Jeotermal kaynaklar hem sağlık hem de endüstriyel amaçlı yüzyıllardır kullanılmaktadır. Özellikle 20. yüzyıldan itibaren elektrik enerjisi üretiminde kullanılmaya başlamıştır. İnsanoğlu yaşamsal faaliyetleri için sürekli doğayı kirletmektedir. Doğaya verdiği bu olumsuz etki en fazla enerji üretimi ve kullanımı alanındadır.
Gelecekte fosil yakıtların tükenebileceği ve bunların yerini yeni enerji kaynaklarının alacağı öngörülmektedir. Öngörülen bu yeni enerji kaynaklarından biri de jeotermallerdir.
Ülkemiz jeotermal enerji bakımından önemli bir potansiyel taşımaktadır. Aydın’da hali hazırda aktif bir şekilde faaliyet gösteren çok sayıda Jeotermal enerji santralleri (JES) bulunmaktadır. Bu faaliyet gösteren JES’lerin doğru kullanımı oldukça önemlidir. Jeotermal akışkanın içindeki minerallerin, toprağa ve yer altı sularına zarar vermeden yeniden deşarjı sağlanmalıdır. Hali hazırda faaliyette olan JES’ler sürekli denetlenmeli ve yerleşim yerlerine yakın olmamalıdır. Fakat ilimiz JES’ler bakımından oldukça zengin ve yerleşim yerlerine de oldukça yakındır. Geceleri oldukça yoğunlaşan çürük yumurta (hidrojen sülfür) kokusu akıllarda soru işareti bırakmaktadır.
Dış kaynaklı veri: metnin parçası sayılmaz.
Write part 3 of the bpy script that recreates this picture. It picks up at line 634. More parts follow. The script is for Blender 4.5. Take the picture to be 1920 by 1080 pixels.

Kurulan bu tesislerin en önemli görevi ise toprağın derinliklerinden gün yüzüne çıkardıkları buharı, suyu çevreye zarar vermeden tekrar geri deşarj etmektir. Fakat çevrecilerin gözlemlediğine göre, bu işlem oldukça maliyetli olduğundan uygun şekilde deşarjdan kaçınan bazı firmaların var olduğudur.
Aydın ilinin başlıca gelir kaynağı, tarım ve tarımsal ürünlerin işlenmesine dayalı sanayiden oluşmaktadır. Bu tarımsal ürünlerin başında zeytin ve incir gelmektedir. Bu iki tarım ürünü yöre halkının alışkanlıklarını, geleneklerini ve yaşam tarzı belirlemektedir. Son yıllarda hızlı bir şekilde yaygınlaşan JES’ler bölgenin suyuna, havasına olumsuz yönde etki etmeye başlamıştır.
Enerji hayatımızın vazgeçilmezi.. Fakat bu şekilde bilinçsiz olarak işletilmeye devam edilirse zararlarını önümüzdeki yıllarda daha da çok göreceğiz.